Counter-information is a key movement issue and we are a small part of that. Indymedia is another part of it, as are the people who publish magazines or newspapers. My personal view is that blogs and other forms of communication had a central role in December, facilitating instant reactions, instant responses to what was happening on the ground. Many people were trying to inform others and that worked really well in December. From the first night there were demos and attacks on police all over Greece because everyone knew what had happened in Athens. Due to the Internet and telephone and also the mainstream media the access to information was expansive. There were attacks in the most remote parts of Greece. I think high school kids saw it on TV so they got the idea to do it themselves. In a sense even the mainstream media has a positive role sometimes, in an impressionable kind of way: their coverage made an impression and some people wanted to know more. It’s not that they gave the rebellion and the attacks a positive spin, but it would have been worse if they had stayed silent.
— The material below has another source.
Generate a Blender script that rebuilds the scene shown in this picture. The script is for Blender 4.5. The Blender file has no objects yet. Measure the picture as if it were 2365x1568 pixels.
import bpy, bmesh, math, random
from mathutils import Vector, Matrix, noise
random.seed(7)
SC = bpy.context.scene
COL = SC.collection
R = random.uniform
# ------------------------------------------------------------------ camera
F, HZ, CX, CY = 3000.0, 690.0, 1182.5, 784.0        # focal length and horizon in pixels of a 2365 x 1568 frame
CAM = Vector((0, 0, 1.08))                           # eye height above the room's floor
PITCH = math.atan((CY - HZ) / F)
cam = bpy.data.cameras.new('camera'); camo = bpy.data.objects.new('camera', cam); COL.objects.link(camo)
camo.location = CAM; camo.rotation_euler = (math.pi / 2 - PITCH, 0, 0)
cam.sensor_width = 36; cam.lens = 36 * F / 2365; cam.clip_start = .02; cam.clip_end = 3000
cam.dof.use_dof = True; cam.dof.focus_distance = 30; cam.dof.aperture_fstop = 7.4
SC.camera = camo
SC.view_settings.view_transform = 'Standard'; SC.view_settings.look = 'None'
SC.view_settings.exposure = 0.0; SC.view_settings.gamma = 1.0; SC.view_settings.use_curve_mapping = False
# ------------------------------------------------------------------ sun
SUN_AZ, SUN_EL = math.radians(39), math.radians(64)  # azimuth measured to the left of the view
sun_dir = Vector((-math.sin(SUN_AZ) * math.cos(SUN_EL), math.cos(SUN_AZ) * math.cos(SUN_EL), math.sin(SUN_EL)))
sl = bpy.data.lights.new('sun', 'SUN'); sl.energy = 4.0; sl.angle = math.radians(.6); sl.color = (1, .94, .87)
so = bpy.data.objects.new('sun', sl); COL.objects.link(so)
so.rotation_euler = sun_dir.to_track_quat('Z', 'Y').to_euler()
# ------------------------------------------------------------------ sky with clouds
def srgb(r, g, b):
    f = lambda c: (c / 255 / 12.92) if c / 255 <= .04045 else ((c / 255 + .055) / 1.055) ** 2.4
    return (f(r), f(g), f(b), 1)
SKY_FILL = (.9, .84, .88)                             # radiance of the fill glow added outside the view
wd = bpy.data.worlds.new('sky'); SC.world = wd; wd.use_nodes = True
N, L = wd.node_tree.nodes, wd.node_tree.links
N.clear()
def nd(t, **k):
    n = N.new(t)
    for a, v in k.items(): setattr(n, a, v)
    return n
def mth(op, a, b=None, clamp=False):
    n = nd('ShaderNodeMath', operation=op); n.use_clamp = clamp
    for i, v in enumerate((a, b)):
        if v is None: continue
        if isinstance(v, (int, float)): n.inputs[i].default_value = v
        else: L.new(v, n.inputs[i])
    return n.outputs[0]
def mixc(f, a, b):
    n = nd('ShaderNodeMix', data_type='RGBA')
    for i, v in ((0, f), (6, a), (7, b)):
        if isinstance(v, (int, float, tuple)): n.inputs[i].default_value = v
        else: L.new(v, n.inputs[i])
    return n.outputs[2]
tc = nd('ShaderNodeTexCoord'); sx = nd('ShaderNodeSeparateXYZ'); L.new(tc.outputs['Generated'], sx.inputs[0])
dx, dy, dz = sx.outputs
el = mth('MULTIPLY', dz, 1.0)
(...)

But counter-information is necessary to actually produce discourse. And for this we employ classic methods, such as open assemblies, pamphlets, blogs, posters, demos, occupations.
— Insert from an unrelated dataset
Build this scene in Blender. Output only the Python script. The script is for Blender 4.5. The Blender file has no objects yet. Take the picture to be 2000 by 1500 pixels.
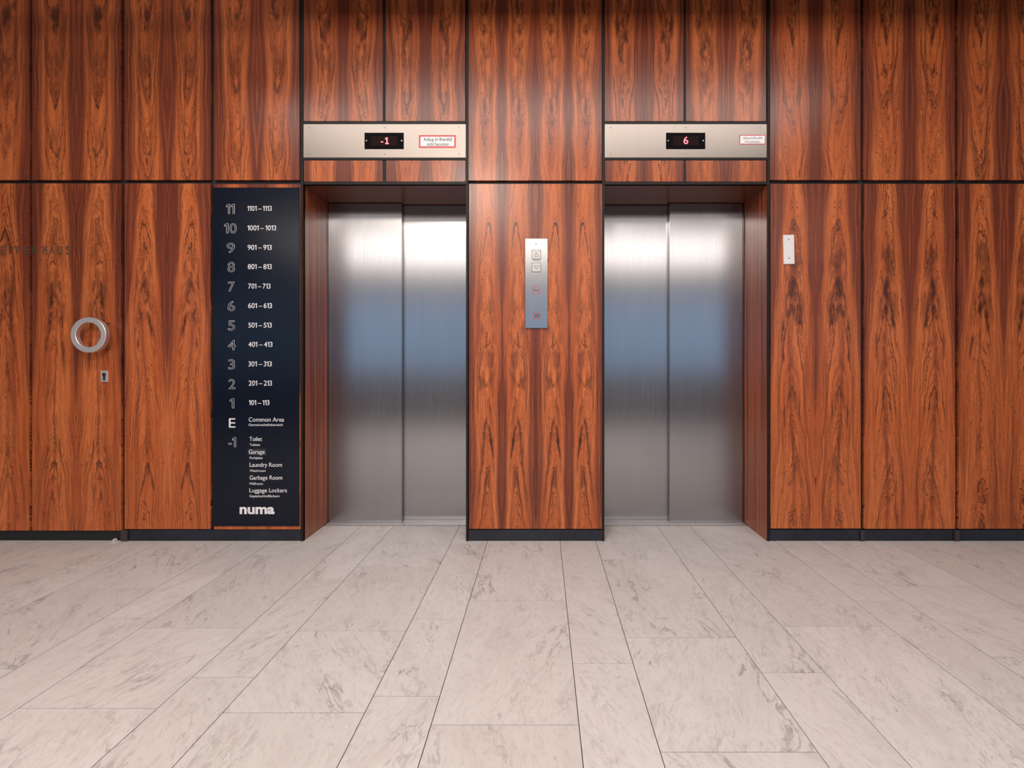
import bpy, bmesh, math, random
from mathutils import Vector, Matrix

C = bpy.context.scene.collection
scn = bpy.context.scene
random.seed(7)

# ------------------------------------------------------------------ camera
S = 350.0            # photo pixels per metre in the plane of the wall (y = 0)
D = 3.2              # distance from the camera to that plane
VX, VY = 1058.0, 712.0
GY = 1057.0          # photo row where wall and floor meet
HC = (GY - VY) / S
cam_d = bpy.data.cameras.new('camera')
cam_d.sensor_width = 36.0
cam_d.lens = 36.0 * S * D / 2000.0
cam_d.shift_x = -(VX - 1000.0) / 2000.0
cam_d.shift_y = -(750.0 - VY) / 2000.0
cam_d.clip_start = 0.05
cam = bpy.data.objects.new('camera', cam_d)
C.objects.link(cam)
cam.location = (0, -D, HC)
cam.rotation_euler = (math.pi / 2, 0, 0)
scn.camera = cam

# ------------------------------------------------------------------ colour, world, lights
scn.view_settings.view_transform = 'Standard'
scn.view_settings.look = 'None'
scn.view_settings.gamma = 1.0
scn.view_settings.use_curve_mapping = False
scn.view_settings.exposure = -0.12
w = bpy.data.worlds.new('daylight')
scn.world = w
w.use_nodes = True
bgn = w.node_tree.nodes['Background']
bgn.inputs[0].default_value = (0.44, 0.63, 0.90, 1)
bgn.inputs[1].default_value = 1.3

CEIL = 3.25
BACKY = -10.0
LAMPS = [  # x, y, size x, size y, watts, colour, tilt towards the wall : luminous ceiling panels of the lobby and one added wall washer
    (-0.80, -3.9, 0.7, 0.7, 105, (1.0, 0.89, 0.79), 15),
    (0.0, -1.8, 4.6, 0.6, 84, (1.0, 0.96, 0.93), 12),  # unseen washer, added to brighten the wall from the front
    (0.0, -6.3, 9.0, 1.2, 175, (1.0, 0.92, 0.86), 10),
    (0.0, -8.2, 10.4, 1.1, 205, (1.0, 0.89, 0.80), 0),
]

# ------------------------------------------------------------------ helpers
def X(px, d=0.0):            # photo column -> world x at depth y = d
    return (px - VX) / S * (D + d) / D
def Z(py, d=0.0):            # photo row -> world z at depth y = d
    return HC + (VY - py) / S * (D + d) / D

def new_obj(name, mesh, parent=None, loc=(0, 0, 0), rot=(0, 0, 0)):
    o = bpy.data.objects.new(name, mesh)
    C.objects.link(o)
    o.location = loc
    o.rotation_euler = rot
    if parent is not None:
        o.parent = parent
    return o

def tag(o, label=None, cat=None, group=None, kind=None):
    if label: o['label'] = label
    if cat: o['category'] = cat
    if group: o['group'] = group
    if kind: o['kind'] = kind
    return o

def empty(name, loc, label, cat, group=None, rot=(0, 0, 0)):
    o = bpy.data.objects.new(name, None)
    o.empty_display_size = 0.1
    C.objects.link(o)
    o.location = loc
    o.rotation_euler = rot
    return tag(o, label, cat, group)

class MB:
    """collects shapes and links them as ONE mesh object"""
    def __init__(self):
        self.bm = bmesh.new()
    def box(self, x0, x1, y0, y1, z0, z1, bev=0.0, mi=0):
        b = bmesh.new()
        bmesh.ops.create_cube(b, size=1.0)
        for v in b.verts:
            v.co = Vector(((x0 + x1) / 2 + v.co.x * (x1 - x0), (y0 + y1) / 2 + v.co.y * (y1 - y0), (z0 + z1) / 2 + v.co.z * (z1 - z0)))
        if bev > 0:
            bmesh.ops.bevel(b, geom=b.edges[:], offset=bev, segments=2, affect='EDGES')
        self._add(b, mi)
        return self
    def _add(self, b, mi=0, mat=None):
        if mat is not None:
            bmesh.ops.transform(b, matrix=mat, verts=b.verts[:])
        for f in b.faces:
            f.material_index = mi
        me = bpy.data.meshes.new('tmp')
        b.to_mesh(me)
        b.free()
        self.bm.from_mesh(me)
        bpy.data.meshes.remove(me)
    def lathe_y(self, prof, cx, cz, n=48, mi=0):
        """profile of (radius, y) turned about an axis along y; closed loop"""
        b = bmesh.new()
        rows = []
        for i in range(n):
            a = 2 * math.pi * i / n
            rows.append([b.verts.new((cx + r * math.cos(a), y, cz + r * math.sin(a))) for r, y in prof])
        for i in range(n):
            A, B = rows[i], rows[(i + 1) % n]
            for j in range(len(prof)):
                k = (j + 1) % len(prof)
                b.faces.new((A[j], A[k], B[k], B[j]))
        bmesh.ops.recalc_face_normals(b, faces=b.faces[:])
        self._add(b, mi)
        return self
    def disc_y(self, cx, cz, r, y0, y1, n=24, mi=0, bev=0.0):
        b = bmesh.new()
        bmesh.ops.create_cone(b, cap_ends=True, segments=n, radius1=r, radius2=r, depth=abs(y1 - y0))
        m = Matrix.Translation((cx, (y0 + y1) / 2, cz)) @ Matrix.Rotation(math.pi / 2, 4, 'X')
        if bev > 0:
            bmesh.ops.bevel(b, geom=[e for e in b.edges if len(e.link_faces) == 2 and abs(e.calc_face_angle(0)) > 1.0], offset=bev, segments=2, affect='EDGES')
        self._add(b, mi, m)
        return self
    def prism_y(self, pts, y0, y1, mi=0):
        """polygon of (x, z) extruded along y"""
        b = bmesh.new()
        A = [b.verts.new((x, y0, z)) for x, z in pts]
        B = [b.verts.new((x, y1, z)) for x, z in pts]
        b.faces.new(A)
        b.faces.new(B[::-1])
        n = len(pts)
        for i in range(n):
            b.faces.new((A[i], B[i], B[(i + 1) % n], A[(i + 1) % n]))
        bmesh.ops.recalc_face_normals(b, faces=b.faces[:])
        self._add(b, mi)
        return self
    def bar_y(self, x0, z0, x1, z1, wd, y0, y1, mi=0):
        d = Vector((x1 - x0, z1 - z0)).normalized()
        n = Vector((-d.y, d.x)) * wd / 2
        return self.prism_y([(x0 + n.x, z0 + n.y), (x1 + n.x, z1 + n.y), (x1 - n.x, z1 - n.y), (x0 - n.x, z0 - n.y)], y0, y1, mi)
    def build(self, name, mats, parent=None, loc=(0, 0, 0), smooth=False, rot=(0, 0, 0)):
        me = bpy.data.meshes.new(name)
        self.bm.to_mesh(me)
        self.bm.free()
        for m in (mats if isinstance(mats, (list, tuple)) else [mats]):
            me.materials.append(m)
        if smooth:
            for p in me.polygons:
                p.use_smooth = True
            try:
                me.set_sharp_from_angle(angle=math.radians(35))
            except Exception:
                pass
        return new_obj(name, me, parent, loc, rot)

def text_mesh(name, s, mat, parent, px0, px1, py_base, cap_px, y, origin, outline=0.0, thick=0.0006, spacing=1.0, bold=0.0):
    """lettering that spans photo columns px0..px1, stands on row py_base and has cap height cap_px; built as a mesh at depth y"""
    cu = bpy.data.curves.new('txt', 'FONT')
    cu.body = s
    cu.size = 1.0
    cu.space_character = spacing
    cu.resolution_u = 4
    ref = bpy.data.curves.new('ref', 'FONT')
    ref.body = 'E'
    tmp = bpy.data.objects.new('txt', cu)
    rob = bpy.data.objects.new('ref', ref)
    C.objects.link(tmp); C.objects.link(rob)
    if outline > 0:
        cu.fill_mode = 'NONE'
        cu.bevel_depth = 0.0001
    dg = bpy.context.evaluated_depsgraph_get()
    rme = bpy.data.meshes.new_from_object(rob.evaluated_get(dg))
    cap = max(v.co.y for v in rme.vertices)
    if outline > 0:
        cu.fill_mode = 'NONE'
        cu.bevel_resolution = 1
        cu.bevel_depth = outline * cap / (cap_px / S)
    else:
        cu.extrude = thick * cap / (cap_px / S)
        cu.offset = bold
    dg = bpy.context.evaluated_depsgraph_get()
    dg.update()
    me = bpy.data.meshes.new_from_object(tmp.evaluated_get(dg))
    xs = [v.co.x for v in me.vertices]
    x0, x1 = min(xs), max(xs)
    tx0, tx1 = X(px0), X(px1)
    ks = (tx1 - tx0) / (x1 - x0)
    kz = (cap_px / S) / cap
    for v in me.vertices:
        x, z, h = v.co.x, v.co.y, v.co.z
        v.co = Vector((tx0 + (x - x0) * ks - origin[0], y - h * kz - origin[1], Z(py_base) + z * kz - origin[2]))
    me.materials.clear()
    me.materials.append(mat)
    bpy.data.objects.remove(tmp); bpy.data.objects.remove(rob)
    bpy.data.curves.remove(cu); bpy.data.curves.remove(ref)
    bpy.data.meshes.remove(rme)
    me.name = name
    return new_obj(name, me, parent)

def text_polys(ch, base=False):
    """the digit one with a flag (and a foot on displays), as a polygon in units of the cap height"""
    if base:
        return [(0.06, 0.0), (0.56, 0.0), (0.56, 0.15), (0.40, 0.15), (0.40, 1.0), (0.24, 1.0), (0.04, 0.84), (0.04, 0.68), (0.22, 0.80), (0.22, 0.15), (0.06, 0.15)]
    return [(0.20, 0.0), (0.37, 0.0), (0.37, 1.0), (0.22, 1.0), (0.0, 0.86), (0.0, 0.70), (0.20, 0.80)]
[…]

Our assembly is now debating the role of the media. We don’t yet have a common idea on how to “despectacularise" the media. We believe in counter-information, we believe that the media uphold capitalism. Most of us want to occupy the media, or rather the means of production of the media, and use them for the movement. Indymedia is one direction. The other direction is, since we know from our studies how the public sphere is created and how the mechanisms of the State work, to expose the methods of brainwashing, of ideological suppression.

Another big discussion begun during the revolt centred around the use of videos. We don’t have an answer to this question yet. Some people said we must use videos, while others feel that they are a medium that creates the spectacle. The most obvious objection is that the cops will get hold of the images and get our identities, but it's more complicated. It also has to do with the fact that the videos are being edited by the TV channels so you can't be sure if it will be used in the wrong way People do not trust the medium of videos and audiovisual materials because it has been used primarily against us. As a squat we tried to make videos, one at the demo on January 16 and the other at the Patision Park. We also tried to work as a counter-information team at one demo. It was experimental. But some people strongly opposed us in this.

Then there is the debate about television. Is it possible to have a radical self-organised TV channel? It would be the same thing but with different political content. Some of us believe that within capitalism the media cannot be used to promote revolutionary ideas. There are some radio stations, but they are counter-information, pirate stations, they don’t have bosses, they self-organise with assemblies. I think the media industry is a capitalist machine that can’t be transformed within capitalism. But if we occupy them it can produce good results. During the revolt there was a group that occupied NET the national TV station. But this action was an interruption of the program, it was not a program promoting revolutionary ideas. I think that would have been a total failure.

TV is different from radio because you’re dealing with images. It would be propaganda on your behalf, using the spectacle to your benefit. But that’s a debate we haven't really gone into because it's so complicated. The TV is much more infused with the ideologies of state and capitalism than the radio or newspapers. Also the relationship you create with the audience; they are rendered more passive, it doesn’t matter if they're watching a demonstration or a football match. It’s naturally reactionary. To perceive yourself as a viewer means you are not an actor. In capitalist society we are alienated and we become spectators of our lives, our lives become strange to us. For example I can't imagine someone who tries to shoot photos during a demo instead of fighting with police.

These are some of the problems we are wrestling with. Journalists questioning their role as journalists. It's pretty self-annihilating but also creative if you think about it.